O que é público não é de ninguém
por Daniel Simões Coelho
Nunca antes na história deste país houve tantos concursos como nestes últimos anos. A euforia pela entrada no serviço público criou um mercado promissor onde se destacam os cursos preparatórios, lojas de materiais didáticos, profissionais especializados e entre outros. Tanto assim, que hoje se diz que é mais difícil passar em um concurso que em um vestibular.
Os resultados de pesquisas de institutos respeitados mostraram que o desemprego reduziu significativamente nos últimos cinco anos. A renda dos brasileiros também apresentou um salto considerável, o que levou uma parcela da população a ingressar na tão sonhada classe média. Associado a esses fenômenos está o crescimento brasileiro, apesar de ainda tímido, a economia brasileira foi ovacionada pela estabilidade apresentada frente à última crise internacional.
O termo vestibulando está em desuso em favor do conceito de concurseiros. Verbete que meu MSO Word marcou em vermelho por não reconhecer em seu dicionário. A gramática, aliás, é bem vinda neste debate. O sufixo em “vestibulando” refere-se a algo em processo, ou seja, que em algum momento irá se concluir. Afinal, ninguém deseja ser um vestibulando por muito tempo. Por outro lado, o componente “eiro” é descrito nos manuais como formador de palavras que caracterizam carreira, profissões.
De fato, os concursados ao tomarem posse e exercício de seus cargos não pensam em parar e descansar. Prosseguem a vida como servidores públicos e concurseiros simultaneamente. Sempre em busca de um cargo melhor e, de preferência, com mais status.
O que motiva os jovens a desistir de seus sonhos, não prestarem vestibular e partirem para os cursos preparatórios de concursos? Estabilidade, salários médios maiores que da iniciativa privada e o sonho de trabalhar em uma empresa onde seu chefe não é o dono da empresa.
Esta é uma realidade bem diferente de décadas atrás, onde ser servidor público era quase que motivo de vergonha. Mas as coisas bem que mudaram. Algum tempo atrás fui buscar informações sobre financiamento de um apartamento. Inicialmente o consultor não acreditou na possibilidade de eu realmente está interessado, mas quando disse que era servidor público ele mudou totalmente o comportamento, quase me oferecendo um tapete vermelho para passar.
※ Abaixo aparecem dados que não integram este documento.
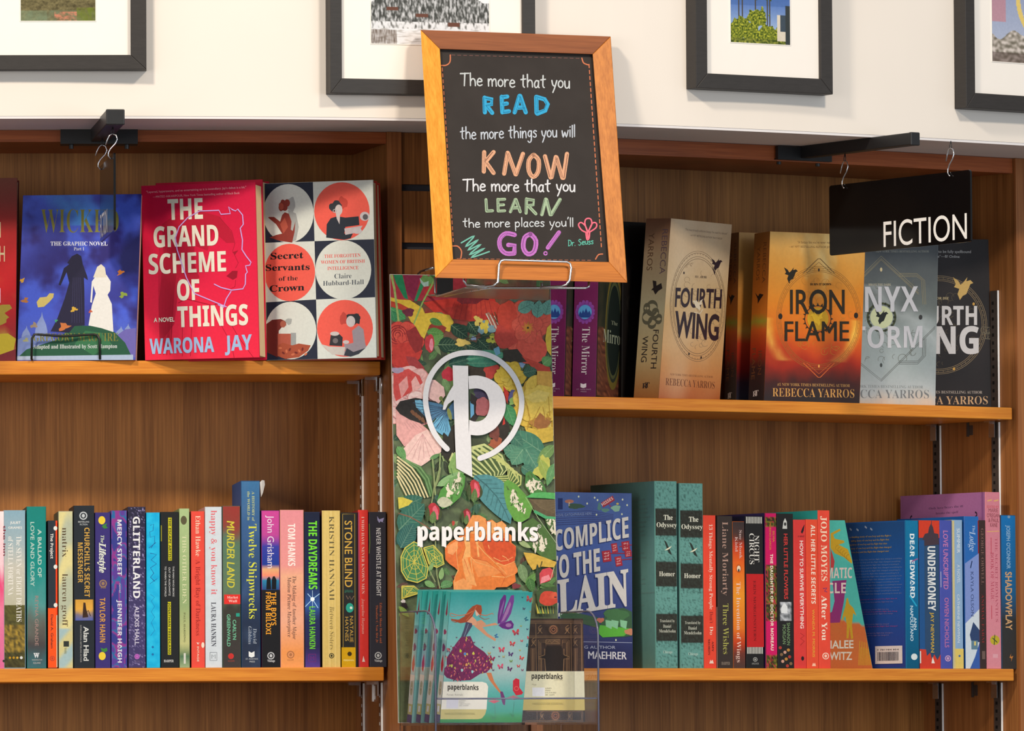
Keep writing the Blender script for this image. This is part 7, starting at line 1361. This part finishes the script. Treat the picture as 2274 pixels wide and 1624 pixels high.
# --- wire easel
root = thing('wire_easel', 'chrome wire easel hooked on the slatwall, holding up the chalkboard', 'easel', on(1050, 650, -.1))
R_ = .0017
fr_pt = lambda x, y, o: fc_.face(x, y, o)
m = MB(); m.tube([on(1030, 619, -.262), on(1030, 624, -.262), on(1036, 633, -.262), on(1075, 636, -.270), fr_pt(1097, 634, .004), fr_pt(1106, 627, .004), fr_pt(1108, 588, .004), fr_pt(1112, 580, .004), fr_pt(1119, 577.5, .004), fr_pt(1258, 582, .004), fr_pt(1266, 586, .004), fr_pt(1268.5, 595, .004), fr_pt(1265, 622, .004), fr_pt(1258, 632, .004), on(1248, 636, -.280), on(1200, 638, -.262)], R_); m.build('front_wire', 'chrome', root, smooth=True)
m = MB(); m.tube([on(962, 595, -.075), on(936, 602, -.032), on(929, 608, -.022), on(928, 616, -.022), on(928, 645, -.022), on(932, 653, -.024), on(940, 656, -.030), on(988, 657, -.11), on(1020, 650, -.165), on(1071, 641, -.250), on(1090, 639.5, -.262), on(1300, 640, -.262), on(1307, 637, -.262), on(1308, 626, -.262)], R_); m.build('arm_wire', 'chrome', root, smooth=True)
m = MB(); m.tube([on(966, 618, -.08), on(966, 650, -.08), on(970, 656, -.085), on(985, 657, -.105)], R_); m.build('brace_wire', 'chrome', root, smooth=True)
m = MB(); m.tube([on(1166, 663, -.108), on(1196, 663, -.108), on(1202, 658, -.108), on(1203, 648, -.108), on(1203, 628, -.108)], R_); m.build('brace_wire', 'chrome', root, smooth=True)
for k in range(5):
    x, y = lerp(1000, 1062, k / 4), lerp(654, 642.5, k / 4); m = MB(); m.tube([on(x, y + 2, -.13 - .028 * k), on(x + 3, y - 7, -.13 - .028 * k), on(x + 12, y - 8.5, -.14 - .028 * k)], .0010, 6); m.build('notch', 'chrome', root, smooth=True)
m = MB(); q_ = [on(968, 657.5, -.10), on(1218, 665, -.108), on(1220, 640, -.254), on(1032, 638, -.254)]; m.box8([p + Vector((0, 0, -.0016)) for p in q_] + q_); m.build('base_plate', 'plate', root)
m = MB(); q_ = [on(970, 655, -.088), on(1006, 655, -.088), on(1006, 615, -.088), on(970, 615, -.088)]; m.prism(q_, Vector((0, .0015, 0))); m.build('hook_plate', 'black', root)
m = MB(); b0 = on(945, 620, -.03); m.obox(on(934, 640, -.0285), Vector((.05, .02, 0)), Vector((0, .003, 0)), Vector((0, 0, .016))); m.build('slat_hook', 'chrome', root)

# ================================================================== acrylic holder with journals
uH = 1050; n = N(uH); e_ = V3(-n, 0); t2 = Vector((1, tanth(uH), 0)).normalized()
zt_ = zat(910, 1358, -.2); zb_ = zat(910, 1720, -.2); zfl = zat(1100, 1552, -.255); zbase = zat(1060, 1611, -.2)
PL = on(887, 1500, -.116); PL.z = 0; PF = on(969, 1500, -.258); Lw = (PF - PL).dot(e_)
PR = solveR((969, 1500), (1331, 1500), 0, -.258, tanth(uH))[1]; PR.z = 0; Wd = (PR - (PL + e_ * Lw)).dot(t2)
root = thing('acrylic_holder', 'clear acrylic journal holder in front of the floral banner', 'holder', PL + t2 * Wd / 2 + e_ * Lw / 2 + Vector((0, 0, zbase)))
def wall(base, sg):
    pr = []; r1, r2 = .040, .034
    for k in range(7): an = math.pi / 2 * (1 - k / 6); pr.append((Lw - r1 + r1 * math.cos(an), zt_ - r2 + r2 * math.sin(an)))
    out = [(0, zb_), (0, zt_)] + pr + [(Lw, zb_)]; P = [base + e_ * a_ + Vector((0, 0, z)) for a_, z in out]
    m = MB(); m.prism(P, t2 * .003); m.build('side_wall', 'clear', root)
    m = MB(); m.tube([p + t2 * .0015 for p in P[1:]], .0013, 6); m.build('polished_edge', 'clearedge', root, smooth=True)
wall(PL, 1); wall(PL + t2 * (Wd - .003), 1)
m = MB(); b_ = PL + t2 * .0035 + e_ * (Lw - .0035) + Vector((0, 0, zbase + .0031)); m.obox(b_, t2 * (Wd - .007), e_ * .003, Vector((0, 0, zfl - zbase - .003))); m.build('front_lip', 'clear', root)
m = MB(); m.tube([b_ + e_ * .0015 + Vector((0, 0, zfl - zbase - .003)), b_ + t2 * (Wd - .007) + e_ * .0015 + Vector((0, 0, zfl - zbase - .003))], .0012, 6); m.build('polished_edge', 'clearedge', root, smooth=True)
m = MB(); b_ = PL + t2 * .0035 + e_ * .001 + Vector((0, 0, zbase)); m.obox(b_, t2 * (Wd - .007), e_ * (Lw - .002), Vector((0, 0, .003))); m.build('floor_panel', 'clear', root)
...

Quando digo que os jovens abrem mão de seus sonhos não estou afirmando que não seja um sonho ser servidor público. Mas eu, como um servidor público, vejo que a grande maioria está neste ramo pelos benefícios e não pela satisfação. Geralmente quem entra no quadro funcional do Estado após a faculdade se frustra ao saber que não exercerá sua profissão, mesmo que tenha feito concurso para tal cargo. Quantos bacharéis em Direito eu já vi trabalhando em serviços puramente administrativos.
Esse entusiasmo com o concurso me fez perguntar uma vez: Seria hipócrita um pensador liberal ser servidor público? Ainda não descobri a resposta, não que eu seja um pensador liberal, não que eu seja um pensador também.